S : Je pense que je rencontre peu de gens de ce milieu. Et quand ça arrive, ce sont rarement des gens avec qui je me connecte vraiment. Il y a une autre manière de concevoir la musique. Je ne veux pas tomber dans les clichés, mais souvent dans la pop, tout est très « travaillé », très structuré. Il y a ce truc de perfection, un peu solfège, parfois conservatoire. Même chez les interprètes. Moi, je n’ai pas eu de groupe, j’ai fait tout ça dans mon coin. J’ai une approche très spontanée. Même si je faisais uniquement de la pop, je pense que je me sentirais plus chez moi dans le monde du rap.

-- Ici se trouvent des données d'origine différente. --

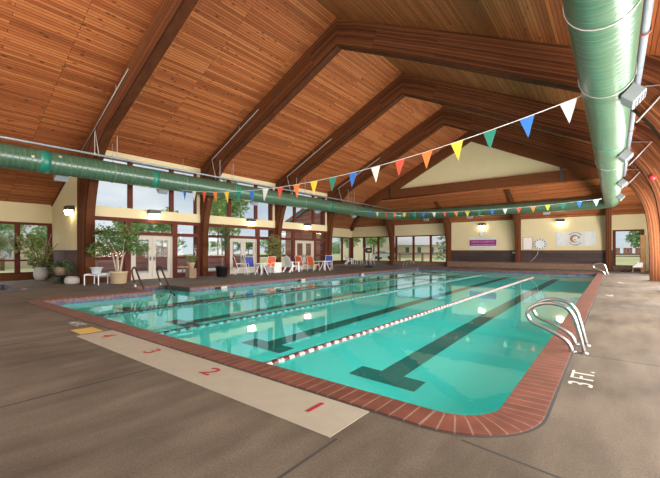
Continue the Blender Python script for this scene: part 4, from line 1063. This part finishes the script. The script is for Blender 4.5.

Dans la manière d’écrire, de poser, d’enregistrer.

A : C’est le côté plus brut, direct qui te parle ?

S : Oui, tout est dans la musique au niveau de l’écriture, tu peux vraiment dire « Tout est dit dans le morceau, en fait. » Alors que dans la pop, c’est souvent plus poétique, plus universel, avec des phrases très ouvertes, pour que tout le monde puisse s’y identifier. Même quand je fais de la pop, je garde une écriture qui vient du rap avec une narration, quelque chose de très personnel. C’est ma manière de faire. 

A : Tu fais de la musique en tant que Surprise depuis deux officiellement maintenant et tu parles souvent du fait d’innover dans ce que tu fais. Qu’est-ce que tu as envie d’explorer musicalement maintenant ?

S : À chaque projet, j’ai l’impression de passer un step. À chaque fois, j’avance, je gagne en maturité, en qualité aussi. Là, je viens tout juste de terminer le projet, donc il est encore très frais dans ma tête. Mais ce que je sais, c’est que pour la suite, j’ai envie de moins bosser toute seule. J’ai envie de construire les morceaux directement avec des beatmakers, en studio, en résidence… J’aimerais aller à la rencontre de plein de gens, varier les collaborations, pousser le truc plus loin musicalement. J’ai envie d’ouvrir un peu le processus, travailler différemment. Je ne sais pas encore exactement à quoi ça va ressembler, mais je suis sûre qu’il y aura un nouveau cap, de nouvelles choses à découvrir.